▶ _Stated goal_
Your task is to retype, word for word, the lines from the start of the data through the line holding "scene.camera = co". Do not include the pictures.

▶ _Data segment_
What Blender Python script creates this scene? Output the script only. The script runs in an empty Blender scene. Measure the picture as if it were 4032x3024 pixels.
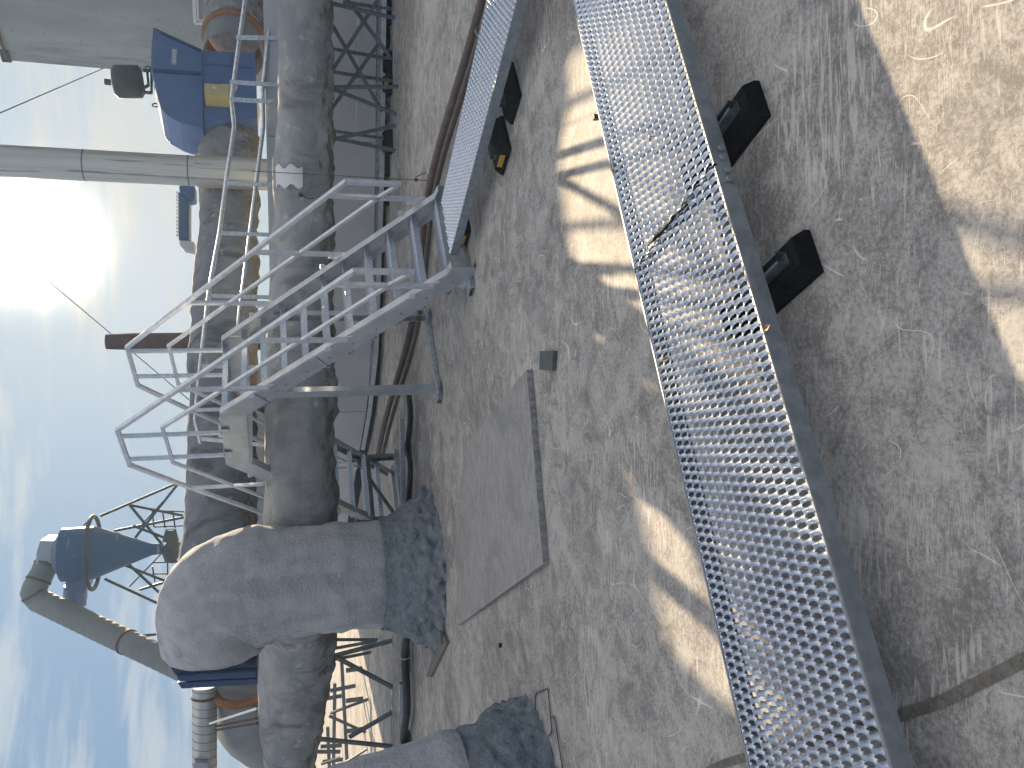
import bpy, math, random
from mathutils import Vector, Matrix, noise
random.seed(7)
C = bpy.context.scene.collection
scene = bpy.context.scene

# ---------------------------------------------------------------- camera
# the photo is turned on its side: world up points to the picture's left
FOC, CX, CY, EYE = 3089.4, 2016.0, 1512.0, 1.6
PITCH, ROLL = 0.29, 0.0219
_cp, _sp = math.cos(PITCH), math.sin(PITCH)
_up = Vector((-_cp*math.cos(ROLL), -_cp*math.sin(ROLL), _sp))
_fw = Vector((0, 0, -1)); _fw = (_fw - _up*_fw.dot(_up)).normalized()
_rt = _fw.cross(_up)
M3 = Matrix((_rt, _fw, _up))
cam = bpy.data.cameras.new('camera'); co = bpy.data.objects.new('camera', cam); C.objects.link(co)
cam.sensor_fit = 'HORIZONTAL'; cam.sensor_width = 36.0; cam.lens = FOC/4032*36.0
cam.clip_start = 0.05; cam.clip_end = 3000
co.matrix_world = Matrix.Translation((0, 0, EYE)) @ M3.to_4x4()
scene.camera = co

# ---------------------------------------------------------------- light and sky
SUN_EL, SUN_AZ = math.radians(14.7), math.radians(9.9)
SUND = Vector((math.sin(SUN_AZ)*math.cos(SUN_EL), math.cos(SUN_AZ)*math.cos(SUN_EL), math.sin(SUN_EL)))
sun = bpy.data.lights.new('sun', 'SUN'); so = bpy.data.objects.new('sun', sun); C.objects.link(so)
sun.energy = 5.0; sun.angle = math.radians(0.55); sun.color = (1.0, 0.77, 0.49)
so.rotation_euler = (-SUND).to_track_quat('-Z', 'Y').to_euler()
w = bpy.data.worlds.new('World'); scene.world = w; w.use_nodes = True
nt = w.node_tree; N = nt.nodes; L = nt.links; N.clear()
def wn(t, **k):
    n = N.new(t)
    for a, b in k.items(): setattr(n, a, b)
    return n
def wm(op, a, b=None, c=None):
    n = wn('ShaderNodeMath', operation=op)
    for i, x in enumerate((a, b, c)):
        if x is None: continue
        if isinstance(x, (int, float)): n.inputs[i].default_value = x
        else: L.new(x, n.inputs[i])
    return n.outputs[0]
sky = wn('ShaderNodeTexSky'); sky.sky_type = 'NISHITA'; sky.sun_disc = False
sky.sun_elevation = SUN_EL; sky.sun_rotation = SUN_AZ; sky.dust_density = 1.5; sky.ozone_density = 2.0; sky.altitude = 100
tc = wn('ShaderNodeTexCoord'); sep = wn('ShaderNodeSeparateXYZ'); L.new(tc.outputs['Generated'], sep.inputs[0])
mp = wn('ShaderNodeMapping'); mp.inputs['Scale'].default_value = (2.2, 2.2, 15.0); mp.inputs['Rotation'].default_value = (0.03, 0.05, 0)
L.new(tc.outputs['Generated'], mp.inputs[0])
nz = wn('ShaderNodeTexNoise'); nz.inputs['Scale'].default_value = 1.25; nz.inputs['Detail'].default_value = 7; nz.inputs['Roughness'].default_value = .56; nz.inputs['Distortion'].default_value = .35
L.new(mp.outputs[0], nz.inputs['Vector'])
mp2 = wn('ShaderNodeMapping'); mp2.inputs['Scale'].default_value = (6, 6, 46); mp2.inputs['Rotation'].default_value = (0.06, -0.03, 0.4)
L.new(tc.outputs['Generated'], mp2.inputs[0])
nz2 = wn('ShaderNodeTexNoise'); nz2.inputs['Scale'].default_value = 1.3; nz2.inputs['Detail'].default_value = 5; nz2.inputs['Distortion'].default_value = .6
L.new(mp2.outputs[0], nz2.inputs['Vector'])
mix_n = wm('ADD', wm('MULTIPLY', nz.outputs['Fac'], .78), wm('MULTIPLY', nz2.outputs['Fac'], .22))
rmp = wn('ShaderNodeMapRange'); rmp.interpolation_type = 'SMOOTHSTEP'
rmp.inputs['From Min'].default_value = .44; rmp.inputs['From Max'].default_value = .565
L.new(mix_n, rmp.inputs['Value'])
# angle to the sun
dt = wn('ShaderNodeVectorMath', operation='DOT_PRODUCT'); L.new(tc.outputs['Generated'], dt.inputs[0]); dt.inputs[1].default_value = SUND
one = wm('SUBTRACT', 1.0, dt.outputs['Value'])
oner = wm('MULTIPLY', one, wm('ADD', 1.9, wm('MULTIPLY', mix_n, -1.8)))
g1 = wm('EXPONENT', wm('MULTIPLY', oner, -1/0.0010))
g2 = wm('EXPONENT', wm('MULTIPLY', one, -1/0.022))
g3 = wm('EXPONENT', wm('MULTIPLY', one, -1/0.25))
def wcol(c):
    n = wn('ShaderNodeRGB'); n.outputs[0].default_value = (*c, 1); return n.outputs[0]
def wmix(f, a, b, t='MIX'):
    n = wn('ShaderNodeMix', data_type='RGBA', blend_type=t)
    if isinstance(f, (int, float)): n.inputs[0].default_value = f
    else: L.new(f, n.inputs[0])
    L.new(a, n.inputs[6]); L.new(b, n.inputs[7]); return n.outputs[2]
def wscale(col, f):
    n = wn('ShaderNodeVectorMath', operation='SCALE'); L.new(col, n.inputs[0])
    if isinstance(f, (int, float)): n.inputs['Scale'].default_value = f
    else: L.new(f, n.inputs['Scale'])
    return n.outputs[0]
def wadd(a, b):
    n = wn('ShaderNodeVectorMath', operation='ADD'); L.new(a, n.inputs[0]); L.new(b, n.inputs[1]); return n.outputs[0]
BG = 0.10
blue = wscale(sky.outputs[0], 0.02)
base = wadd(blue, wcol((.46, .76, 1.26)))
cl_col = wmix(g2, wcol((1.45, 1.55, 1.70)), wcol((1.75, 1.60, 1.36)))
skyc = wmix(wm('MULTIPLY', rmp.outputs[0], .85), base, cl_col)
# thin haze low over the horizon
hz = wn('ShaderNodeMapRange'); hz.interpolation_type = 'SMOOTHSTEP'
hz.inputs['From Min'].default_value = .0; hz.inputs['From Max'].default_value = .15; hz.inputs['To Min'].default_value = .9; hz.inputs['To Max'].default_value = 0
L.new(sep.outputs[2], hz.inputs['Value'])
skyc = wmix(hz.outputs[0], skyc, wcol((1.18, 1.45, 1.64)))
# bright cloud overhead, out of view, added to lift the ambient light
zen = wn('ShaderNodeMapRange'); zen.interpolation_type = 'SMOOTHSTEP'
zen.inputs['From Min'].default_value = .55; zen.inputs['From Max'].default_value = .85; zen.inputs['To Min'].default_value = 0.0; zen.inputs['To Max'].default_value = .95
L.new(sep.outputs[2], zen.inputs['Value']); skyc = wmix(zen.outputs[0], skyc, wcol((3.1, 2.85, 2.65)))
glow = wadd(wscale(wcol((1.0, .90, .70)), wm('MULTIPLY', g1, 20.0)), wscale(wcol((1.0, .86, .62)), wm('MULTIPLY', g2, .20)))
g5 = wm('EXPONENT', wm('MULTIPLY', one, -1/0.055))
skyc = wmix(wm('MULTIPLY', g5, .26), skyc, wcol((1.95, 1.72, 1.36)))
skyc = wadd(skyc, glow)
bg = wn('ShaderNodeBackground'); bg.inputs['Strength'].default_value = BG; L.new(skyc, bg.inputs['Color'])
wo = wn('ShaderNodeOutputWorld'); L.new(bg.outputs[0], wo.inputs[0])
scene.view_settings.view_transform = 'Standard'; scene.view_settings.look = 'None'
scene.view_settings.exposure = 1.75; scene.view_settings.gamma = 1
scene.render.engine = 'CYCLES'
scene.cycles.max_bounces = 6; scene.cycles.diffuse_bounces = 3; scene.cycles.glossy_bounces = 3
scene.cycles.sample_clamp_indirect = 4

# ---------------------------------------------------------------- survey helpers (photo pixel -> point on a known plane)
O = Vector((0, 0, EYE))
def ray(X, Y): return (M3 @ Vector(((X-CX)/FOC, -(Y-CY)/FOC, -1))).normalized()
def gz(X, Y, z=0.0):
    r = ray(X, Y); return O + r*((z-EYE)/r.z)
def on(X, Y, P, n):
    r = ray(X, Y); return O + r*((Vector(P)-O).dot(n)/r.dot(n))
def aty(X, Y, y): return on(X, Y, (0, y, 0), Vector((0, 1, 0)))
AZT = math.radians(56.83)
T = Vector((math.sin(AZT), math.cos(AZT), 0)); S = Vector((-T.y, T.x, 0)); Z = Vector((0, 0, 1))
def W(a, b, z=0.0): return T*a + S*b + Z*z
def ats(X, Y, s): return on(X, Y, S*s, S)
def att(X, Y, t): return on(X, Y, T*t, T)

# ---------------------------------------------------------------- materials
def mat(name, c1, c2=None, rough=.6, metal=0.0, scale=6, detail=6, lo=.35, hi=.65, stretch=(1, 1, 1), rot=(0, 0, 0),
        c3=None, s3=2, lo3=.55, hi3=.7, st3=(1, 1, 1), bump=0.0, bscale=40, bdist=.01, rvar=0.0, spec=.4, c4=None, s4=60, lo4=.6, hi4=.66, coat=0, under=None):
    m = bpy.data.materials.new(name); m.use_nodes = True
    t = m.node_tree; n = t.nodes; l = t.links; p = n['Principled BSDF']
    p.inputs['Roughness'].default_value = rough; p.inputs['Metallic'].default_value = metal
    p.inputs['Specular IOR Level'].default_value = spec
    if coat: p.inputs['Coat Weight'].default_value = coat
    if c2 is None: c2 = tuple(x*.85 for x in c1)
    tcn = n.new('ShaderNodeTexCoord')
    def noi(sc, det, st=(1, 1, 1), ro=(0, 0, 0), dist=0):
        mpn = n.new('ShaderNodeMapping'); mpn.inputs['Scale'].default_value = st; mpn.inputs['Rotation'].default_value = ro
        l.new(tcn.outputs['Object'], mpn.inputs[0])
        k = n.new('ShaderNodeTexNoise'); k.inputs['Scale'].default_value = sc; k.inputs['Detail'].default_value = det; k.inputs['Roughness'].default_value = .6; k.inputs['Distortion'].default_value = dist
        l.new(mpn.outputs[0], k.inputs['Vector']); return k.outputs['Fac']
    def rm(x, a, b):
        k = n.new('ShaderNodeMapRange'); k.interpolation_type = 'SMOOTHSTEP'; k.inputs['From Min'].default_value = a; k.inputs['From Max'].default_value = b
        l.new(x, k.inputs['Value']); return k.outputs[0]
    def mx(f, a, b):
        k = n.new('ShaderNodeMix'); k.data_type = 'RGBA'; l.new(f, k.inputs[0])
        for i, x in ((6, a), (7, b)):
            if isinstance(x, tuple): k.inputs[i].default_value = (*x, 1)
            else: l.new(x, k.inputs[i])
        return k.outputs[2]
    f1 = noi(scale, detail, stretch, rot, .3)
    col = mx(rm(f1, lo, hi), c1, c2)
    if c3: col = mx(rm(noi(s3, 5, st3, (0, 0, 0), .5), lo3, hi3), col, c3)
    if c4: col = mx(rm(noi(s4, 4), lo4, hi4), col, c4)
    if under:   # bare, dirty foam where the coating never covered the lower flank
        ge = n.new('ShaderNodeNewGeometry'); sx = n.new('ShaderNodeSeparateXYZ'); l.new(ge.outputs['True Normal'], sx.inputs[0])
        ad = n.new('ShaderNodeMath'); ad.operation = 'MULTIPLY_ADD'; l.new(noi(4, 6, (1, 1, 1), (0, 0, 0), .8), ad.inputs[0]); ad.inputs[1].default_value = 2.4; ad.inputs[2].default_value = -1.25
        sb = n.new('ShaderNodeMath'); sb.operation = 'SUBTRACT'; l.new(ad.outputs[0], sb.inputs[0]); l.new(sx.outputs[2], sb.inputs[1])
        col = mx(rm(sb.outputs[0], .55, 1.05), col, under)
    l.new(col, p.inputs['Base Color'])
    if rvar:
        k = n.new('ShaderNodeMapRange'); k.inputs['To Min'].default_value = max(.02, rough-rvar); k.inputs['To Max'].default_value = min(1, rough+rvar)
        l.new(f1, k.inputs['Value']); l.new(k.outputs[0], p.inputs['Roughness'])
    if bump:
        b = n.new('ShaderNodeBump'); b.inputs['Strength'].default_value = bump; b.inputs['Distance'].default_value = bdist
        l.new(noi(bscale, 6), b.inputs['Height']); l.new(b.outputs[0], p.inputs['Normal'])
    return m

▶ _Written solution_
What Blender Python script creates this scene? Output the script only. The script runs in an empty Blender scene. Measure the picture as if it were 4032x3024 pixels.
import bpy, math, random
from mathutils import Vector, Matrix, noise
random.seed(7)
C = bpy.context.scene.collection
scene = bpy.context.scene

# ---------------------------------------------------------------- camera
# the photo is turned on its side: world up points to the picture's left
FOC, CX, CY, EYE = 3089.4, 2016.0, 1512.0, 1.6
PITCH, ROLL = 0.29, 0.0219
_cp, _sp = math.cos(PITCH), math.sin(PITCH)
_up = Vector((-_cp*math.cos(ROLL), -_cp*math.sin(ROLL), _sp))
_fw = Vector((0, 0, -1)); _fw = (_fw - _up*_fw.dot(_up)).normalized()
_rt = _fw.cross(_up)
M3 = Matrix((_rt, _fw, _up))
cam = bpy.data.cameras.new('camera'); co = bpy.data.objects.new('camera', cam); C.objects.link(co)
cam.sensor_fit = 'HORIZONTAL'; cam.sensor_width = 36.0; cam.lens = FOC/4032*36.0
cam.clip_start = 0.05; cam.clip_end = 3000
co.matrix_world = Matrix.Translation((0, 0, EYE)) @ M3.to_4x4()
scene.camera = co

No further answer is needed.